Robert Glasser said the hurricane "revealed disturbing truths" about the capacity of least-developed countries to adequately respond to climate change and weather-related disasters.

"While the government's civil protection system prevented many deaths," he said, "it is unacceptable that over 600 people should have died in a hurricane that was so well-forecast"

Hurricane Matthew also followed two years of drought, he added, as well as the devastating 2010 earthquake which killed more than 200,000 people.

Mr Glasser's comments came on the eve of a regional meeting on disaster-risk reduction which opens in Montreal, Canada, on Tuesday.

He called for strong support for the Haiti recovery plan devised by the government, the UN and partners, which seeks US$2.72 billion over a three-year period.

It focuses on the need to build back better, reduce future risk and improve early warning systems.

Japan contributes US$15 million to fight hunger in Syria

The government of Japan has donated more than US$15 million to the World Food Programme (WFP) to assist families affected by the crisis in Syria.

Almost six million people in the Middle Eastern country have been impacted by the conflict which is now approaching its sixth year.

Nicolas Oberlin, WFP Deputy Regional Director for the Middle East, North Africa, Central Asia and Eastern Europe said, "Thanks to this contribution, WFP will be able to continue supporting vulnerable Syrian families with food assistance and livelihood projects to help those in stabilized areas restore their ability to provide for themselves and their families."
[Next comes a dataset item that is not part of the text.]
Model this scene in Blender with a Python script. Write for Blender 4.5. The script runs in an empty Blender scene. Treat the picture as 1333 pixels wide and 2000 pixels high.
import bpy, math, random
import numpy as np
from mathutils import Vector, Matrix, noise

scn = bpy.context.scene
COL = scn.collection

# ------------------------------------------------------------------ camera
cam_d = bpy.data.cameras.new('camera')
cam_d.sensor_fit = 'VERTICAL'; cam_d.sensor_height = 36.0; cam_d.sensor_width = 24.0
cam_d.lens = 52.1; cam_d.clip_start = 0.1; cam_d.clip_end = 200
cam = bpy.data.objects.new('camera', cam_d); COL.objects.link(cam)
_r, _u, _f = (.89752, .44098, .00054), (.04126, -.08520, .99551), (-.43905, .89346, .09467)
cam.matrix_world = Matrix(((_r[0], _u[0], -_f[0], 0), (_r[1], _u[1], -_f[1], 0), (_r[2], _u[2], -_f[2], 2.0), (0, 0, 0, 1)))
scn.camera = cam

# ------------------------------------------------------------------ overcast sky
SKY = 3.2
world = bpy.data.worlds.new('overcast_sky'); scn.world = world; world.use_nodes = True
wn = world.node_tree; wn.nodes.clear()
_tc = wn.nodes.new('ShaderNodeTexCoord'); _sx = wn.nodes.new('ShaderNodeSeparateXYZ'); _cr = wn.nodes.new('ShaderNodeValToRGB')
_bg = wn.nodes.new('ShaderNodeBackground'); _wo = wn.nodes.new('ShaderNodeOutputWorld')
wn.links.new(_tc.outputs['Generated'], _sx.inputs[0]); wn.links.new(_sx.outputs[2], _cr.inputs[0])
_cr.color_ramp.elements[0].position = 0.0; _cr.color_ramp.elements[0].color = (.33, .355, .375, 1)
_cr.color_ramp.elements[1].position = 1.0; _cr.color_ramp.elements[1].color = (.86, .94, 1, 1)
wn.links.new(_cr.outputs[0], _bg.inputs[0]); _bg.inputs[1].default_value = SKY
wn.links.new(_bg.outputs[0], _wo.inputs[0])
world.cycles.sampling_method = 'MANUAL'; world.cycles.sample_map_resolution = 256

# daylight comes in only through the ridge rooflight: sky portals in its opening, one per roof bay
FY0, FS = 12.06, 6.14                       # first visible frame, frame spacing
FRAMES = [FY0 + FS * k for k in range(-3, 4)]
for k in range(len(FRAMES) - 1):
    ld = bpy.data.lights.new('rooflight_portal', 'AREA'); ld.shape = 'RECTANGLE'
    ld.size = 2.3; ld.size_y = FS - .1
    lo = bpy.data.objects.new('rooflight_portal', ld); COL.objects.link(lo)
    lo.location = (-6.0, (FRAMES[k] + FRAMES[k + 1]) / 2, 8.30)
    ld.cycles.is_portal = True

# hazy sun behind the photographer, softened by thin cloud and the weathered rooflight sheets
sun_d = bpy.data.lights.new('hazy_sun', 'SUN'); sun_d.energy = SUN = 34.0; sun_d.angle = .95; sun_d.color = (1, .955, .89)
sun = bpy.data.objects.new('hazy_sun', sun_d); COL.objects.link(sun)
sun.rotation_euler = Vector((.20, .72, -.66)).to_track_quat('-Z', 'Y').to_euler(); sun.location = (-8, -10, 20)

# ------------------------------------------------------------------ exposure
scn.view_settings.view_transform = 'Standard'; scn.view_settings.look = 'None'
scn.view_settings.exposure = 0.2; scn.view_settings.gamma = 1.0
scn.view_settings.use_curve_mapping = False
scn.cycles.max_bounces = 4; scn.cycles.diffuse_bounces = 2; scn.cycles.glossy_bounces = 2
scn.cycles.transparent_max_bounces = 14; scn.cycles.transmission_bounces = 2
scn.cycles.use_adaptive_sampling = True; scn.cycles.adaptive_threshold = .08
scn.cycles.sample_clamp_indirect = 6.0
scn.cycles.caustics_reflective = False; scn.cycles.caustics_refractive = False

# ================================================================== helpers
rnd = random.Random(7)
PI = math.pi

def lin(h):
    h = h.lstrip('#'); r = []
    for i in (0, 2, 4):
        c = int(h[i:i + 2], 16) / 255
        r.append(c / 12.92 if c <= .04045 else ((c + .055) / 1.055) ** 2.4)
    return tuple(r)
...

WFP provides food rations to more than four million people in Syria alone, and also provides food vouchers and livelihood projects to another 1.5 million refugees and host communities in Jordan, Turkey, Iraq, Lebanon and Egypt.

Japan has contributed over US$88 million to WFP emergency response efforts within the region since the conflict began.

EU supports WFP school meals project in Burundi

In more news from the World Food Programme (WFP):

A Euros 5 million contribution from the European Union (EU) will help WFP to feed 20,000 children, mothers and pregnant women in central Burundi.

The funding, which is just over $US5.2 million, will support the agency's Home Grown School Feeding project in Gitega province which combines education, promotion of agricultural production and prevention of malnutrition.

WFP will use the money to purchase food commodities from local smallholders to provide hot school meals and fresh milk to school children.

The agency says the school feeding programme has proven effective in increasing attendance rates.

It is also expected to bring back children who had quit school because they did not have food at home.